Step 3: Brainstorm solutions for the opportunity we select
Solutions for opportunities come from everyone in the workshop, and sometimes from those outside the workshop if you’ve asked them beforehand. Each idea is put on the board and linked to the opportunity it relates to. If a solution idea does not connect to an opportunity, it may be that a new opportunity needs to be articulated, or the solution idea discarded as it is not one that can help us impact our desired outcome.
Once the ideas are added to the tree, again the team can go through a compare and contrast exercise to determine which solution ideas are our best ideas. This could be through dot voting or something similar.

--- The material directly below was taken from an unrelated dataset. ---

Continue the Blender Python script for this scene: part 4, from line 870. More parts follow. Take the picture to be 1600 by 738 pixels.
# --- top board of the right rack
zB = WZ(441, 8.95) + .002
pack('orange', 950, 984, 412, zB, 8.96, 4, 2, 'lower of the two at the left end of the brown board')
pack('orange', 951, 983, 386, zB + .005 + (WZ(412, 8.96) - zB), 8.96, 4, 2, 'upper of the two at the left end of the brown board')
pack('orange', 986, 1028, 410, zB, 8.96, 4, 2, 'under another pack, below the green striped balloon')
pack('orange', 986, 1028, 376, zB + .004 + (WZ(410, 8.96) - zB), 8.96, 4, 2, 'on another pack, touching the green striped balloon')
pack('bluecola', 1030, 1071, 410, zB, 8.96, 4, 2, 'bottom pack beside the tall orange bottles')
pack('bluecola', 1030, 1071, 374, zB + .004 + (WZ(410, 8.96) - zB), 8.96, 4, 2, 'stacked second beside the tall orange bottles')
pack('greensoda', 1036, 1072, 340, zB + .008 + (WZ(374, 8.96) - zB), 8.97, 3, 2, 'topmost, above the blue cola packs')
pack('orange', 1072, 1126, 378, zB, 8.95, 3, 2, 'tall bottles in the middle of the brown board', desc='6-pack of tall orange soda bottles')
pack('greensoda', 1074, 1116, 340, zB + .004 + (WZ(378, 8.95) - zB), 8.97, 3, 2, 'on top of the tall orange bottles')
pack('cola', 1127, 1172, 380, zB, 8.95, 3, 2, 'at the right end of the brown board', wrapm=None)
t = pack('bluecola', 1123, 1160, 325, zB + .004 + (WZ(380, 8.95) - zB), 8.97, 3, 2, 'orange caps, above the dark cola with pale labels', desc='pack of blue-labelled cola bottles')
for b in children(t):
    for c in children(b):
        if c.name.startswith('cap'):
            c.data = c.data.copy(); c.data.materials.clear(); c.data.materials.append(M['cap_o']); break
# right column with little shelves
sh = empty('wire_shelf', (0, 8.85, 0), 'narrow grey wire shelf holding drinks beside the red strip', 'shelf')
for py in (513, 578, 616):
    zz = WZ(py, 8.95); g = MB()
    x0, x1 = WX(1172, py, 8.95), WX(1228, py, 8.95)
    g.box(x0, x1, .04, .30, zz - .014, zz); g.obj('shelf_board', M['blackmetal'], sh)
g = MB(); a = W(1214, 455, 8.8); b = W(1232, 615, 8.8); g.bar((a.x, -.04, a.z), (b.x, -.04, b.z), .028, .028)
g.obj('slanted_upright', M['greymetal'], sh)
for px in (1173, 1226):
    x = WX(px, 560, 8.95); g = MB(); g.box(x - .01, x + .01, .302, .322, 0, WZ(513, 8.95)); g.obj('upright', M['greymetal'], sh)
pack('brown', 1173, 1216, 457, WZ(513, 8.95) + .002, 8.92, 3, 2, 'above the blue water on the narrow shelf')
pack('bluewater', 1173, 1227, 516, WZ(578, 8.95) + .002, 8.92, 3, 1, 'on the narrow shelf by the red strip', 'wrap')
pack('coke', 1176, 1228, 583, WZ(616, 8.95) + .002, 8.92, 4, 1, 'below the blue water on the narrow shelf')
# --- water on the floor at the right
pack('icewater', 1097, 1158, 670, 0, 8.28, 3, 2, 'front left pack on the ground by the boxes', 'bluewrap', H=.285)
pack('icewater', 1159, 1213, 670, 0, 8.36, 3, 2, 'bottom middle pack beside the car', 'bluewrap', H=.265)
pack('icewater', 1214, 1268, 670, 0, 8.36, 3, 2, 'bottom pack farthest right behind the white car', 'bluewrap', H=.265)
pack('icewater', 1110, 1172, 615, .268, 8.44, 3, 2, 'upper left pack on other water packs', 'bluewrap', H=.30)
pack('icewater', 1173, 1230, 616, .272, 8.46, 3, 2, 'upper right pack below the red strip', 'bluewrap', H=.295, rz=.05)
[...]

Step 4: Create experiments for the top three solution ideas
At this point, it has been decided which of the solution ideas have the best chance of helping the team achieve the desired outcome. If there is more than one idea the team thinks is a good candidate at this point, it is time to craft experiments that can run to determine which of the solutions is the best option. Ideally, these are run over a short time frame so that the best option can be selected and implemented with minimal delay.
If the solution ideas are small enough, it is probably low risk to implement them and observe the impact. The team may still craft an experiment for this so they are intentional about learning from the results.
Wrapping it all up
So there it is. A structured thinking tool to try out at your next product planning meeting. It can take a few tries to get into the swing of it, but as you get into the flow of it you will get contributions to solutions from all members of your team, and ideas that clearly link to the outcome you are focusing on.
As always, I am keen to hear your questions, your doubts, and any experience you have in putting this into practice.